Prompt:
Give back the full listing, character for character, with no pictures.

Dataset excerpt:
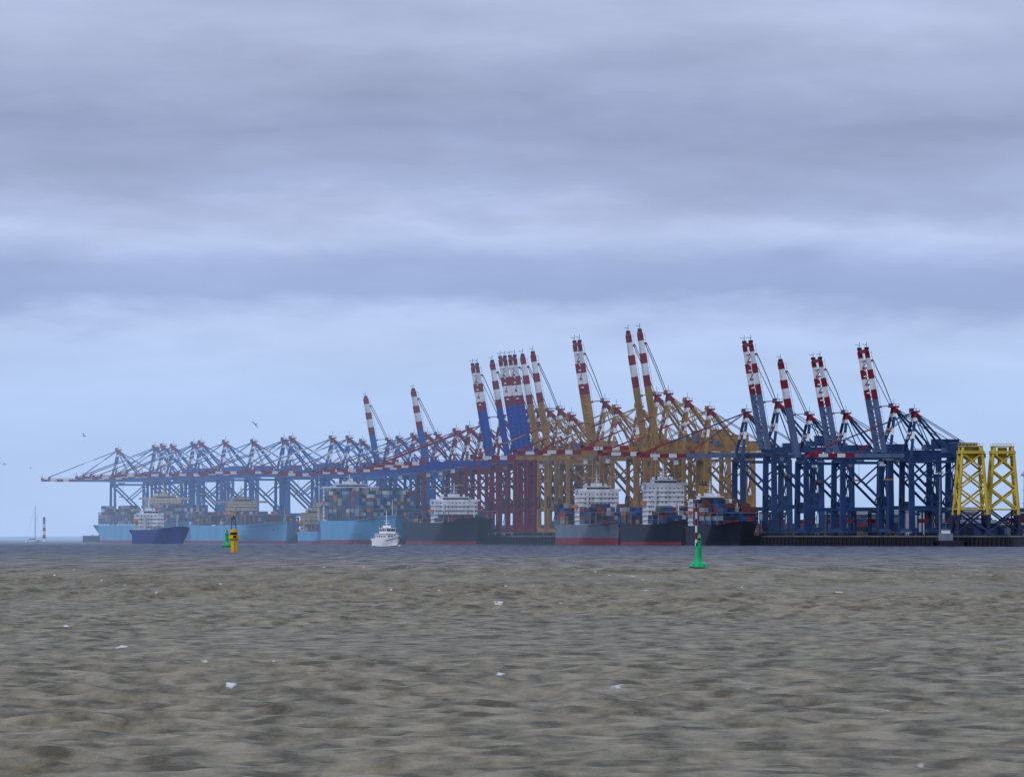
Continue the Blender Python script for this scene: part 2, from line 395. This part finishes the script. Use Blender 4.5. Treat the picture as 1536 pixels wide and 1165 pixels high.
lb=mat('hull_light_blue',(.10,.36,.62),var=.12,scale=.06); nav=mat('hull_navy',(.008,.011,.03)); gy=mat('hull_grey',(.15,.18,.25),scale=.06)
rb=mat('boot_red',(.24,.02,.04)); cream=mat('house_cream',(.46,.39,.28),var=.15); funb=mat('funnel_blue',(.05,.2,.4)); hb=mat('hull_blue',(.003,.022,.21))
hw=mat('house_white',(.68,.71,.77),var=.18)
SH=[
 (1868,345,43,15,lb,rb,cream,.58,21,(4,6),cream,WTG,dict(wf=.62)),
 (1547,290,42,14,lb,rb,cream,.42,18,(3,4),cream,WT,dict(wf=.55,gear=False)),
 (1418,100,22,9,lb,rb,cream,.18,13,(1,2),cream,WT,dict(gear=True,sheer=2)),
 (1186,165,44,17,lb,mat('boot_brown',(.22,.04,.05)),hw,.10,24,(8,9),funb,WTG,dict(sheer=4,boot=3)),
 (960,155,36,15,nav,rb,hw,.55,15,(2,3),dark,[4,4,2,1,4,1,1,.3,.3],dict(sheer=4)),
 (596,118,31,13,gy,rb,hw,.50,22,(4,5),hw,WT,dict(boot=4.5)),
 (448,105,30,13,nav,rb,hw,.55,25,(4,5),funb,WT,dict(wf=.8)),
 (318,84,29,12,nav,nav,hw,.14,15,(5,6),ochre,[3,6,6,1,8,1,1.6,.5,.5],dict(fh=10))]
for tip,L,B,H,hm,bm,wm,hx,hh,ti,fm,wts,kw in SH:
    put('container_ship',ship(L,B,H,hm,bm,wm,hx,hh,ti,fm,wts,**kw),P(tip+L,6+B/2),A_SH)

# blue tanker under way
b=MB([]); hull(b,95,25,11,hb,hb,mat('deck_red',(.14,.05,.04)),boot=1.0,rake=5,sheer=3)
house(b,14,23,11,12,hw,l=14); funnel(b,3.5,20,11,13,hb,dark)
b.tube((55,-6,12.5),(55,6,12.5),.5,.5,grey,8)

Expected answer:
Continue the Blender Python script for this scene: part 2, from line 395. This part finishes the script. Use Blender 4.5. Treat the picture as 1536 pixels wide and 1165 pixels high.
lb=mat('hull_light_blue',(.10,.36,.62),var=.12,scale=.06); nav=mat('hull_navy',(.008,.011,.03)); gy=mat('hull_grey',(.15,.18,.25),scale=.06)
rb=mat('boot_red',(.24,.02,.04)); cream=mat('house_cream',(.46,.39,.28),var=.15); funb=mat('funnel_blue',(.05,.2,.4)); hb=mat('hull_blue',(.003,.022,.21))
hw=mat('house_white',(.68,.71,.77),var=.18)
SH=[
 (1868,345,43,15,lb,rb,cream,.58,21,(4,6),cream,WTG,dict(wf=.62)),
 (1547,290,42,14,lb,rb,cream,.42,18,(3,4),cream,WT,dict(wf=.55,gear=False)),
 (1418,100,22,9,lb,rb,cream,.18,13,(1,2),cream,WT,dict(gear=True,sheer=2)),
 (1186,165,44,17,lb,mat('boot_brown',(.22,.04,.05)),hw,.10,24,(8,9),funb,WTG,dict(sheer=4,boot=3)),
 (960,155,36,15,nav,rb,hw,.55,15,(2,3),dark,[4,4,2,1,4,1,1,.3,.3],dict(sheer=4)),
 (596,118,31,13,gy,rb,hw,.50,22,(4,5),hw,WT,dict(boot=4.5)),
 (448,105,30,13,nav,rb,hw,.55,25,(4,5),funb,WT,dict(wf=.8)),
 (318,84,29,12,nav,nav,hw,.14,15,(5,6),ochre,[3,6,6,1,8,1,1.6,.5,.5],dict(fh=10))]
for tip,L,B,H,hm,bm,wm,hx,hh,ti,fm,wts,kw in SH:
    put('container_ship',ship(L,B,H,hm,bm,wm,hx,hh,ti,fm,wts,**kw),P(tip+L,6+B/2),A_SH)

# blue tanker under way
b=MB([]); hull(b,95,25,11,hb,hb,mat('deck_red',(.14,.05,.04)),boot=1.0,rake=5,sheer=3)
house(b,14,23,11,12,hw,l=14); funnel(b,3.5,20,11,13,hb,dark)
b.tube((55,-6,12.5),(55,6,12.5),.5,.5,grey,8)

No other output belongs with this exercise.